The oil boom of the early 1980s changed all that, with a massive influx of Texans and other oilmen leading to a sharp turn to the right in the state’s politics which has lasted to this day. Looking back, it’s clear that the 1970s, when the pipeline was under construction and it was not yet clear how beneficial this oil stuff was going to be to the state, was a crucial transitional period when the state lurched to the right. For McPhee, however, writing in the middle of all this, it was not all clear how things were going to turn out. He describes the election of Jay Hammond as governor in 1974 as a potential harbinger of a more conservation-oriented approach to state government, which had previously been dominated by New Deal liberals like Ernest Gruening and William Egan who were focused on economic development and relatively indifferent to environmental protection.
As it turned out, however, Hammond’s administration was less the beginning of a new era of environmental awareness and more the last gasp of Alaska’s traditional liberalism, with Hammond’s signature achievement being the establishment of the Alaska Permanent Fund to ensure that the expected revenue from oil drilling would benefit the citizens of the state. ANILCA was enacted in 1980 over the strenuous objections of the state’s congressional delegation, and since that time Alaska has become more and more identified with a hard-line conservatism represented most recently on the national stage by Sarah Palin.
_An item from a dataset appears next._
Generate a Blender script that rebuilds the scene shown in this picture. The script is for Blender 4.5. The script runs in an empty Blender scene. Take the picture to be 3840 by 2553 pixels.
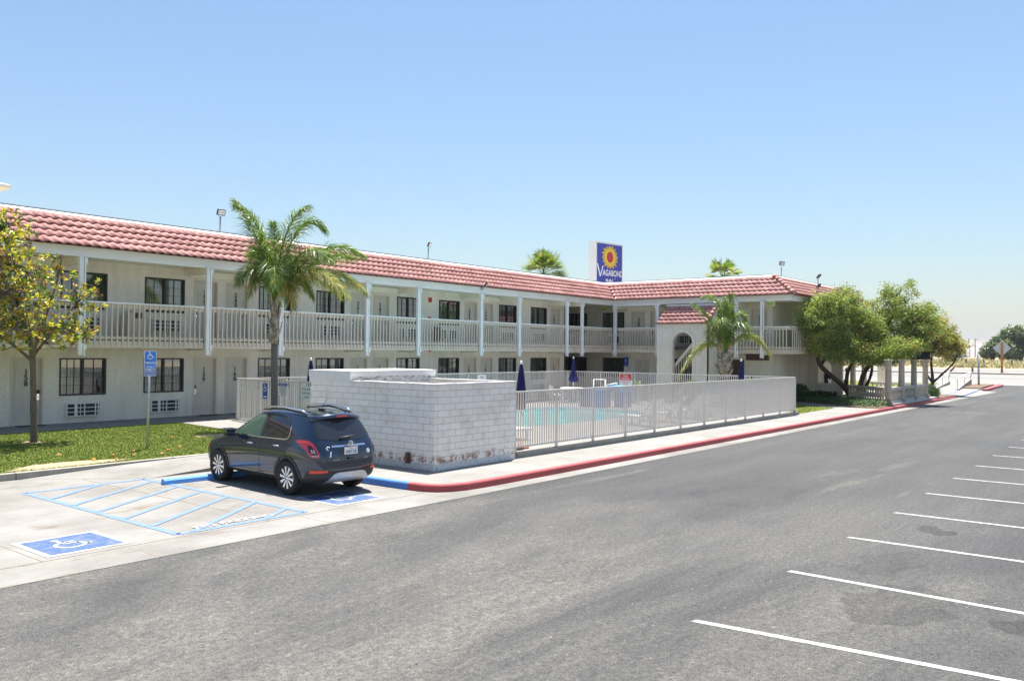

This is a very interesting book, then, primarily because it is a snapshot of a moment in time that, unbeknownst to the author, turned out to be very important in shaping the state’s future in ways that no one could have predicted. It is also a pleasant read because of McPhee’s talent as a writer. Despite some portions that I thought dragged, and some quibbles with the way McPhee represents certain things, this is definitely the one book I would recommend above all others for a one-volume introduction to Alaska. I can see why my supervisor (who was born and raised in Alaska) put it at the top of my reading list.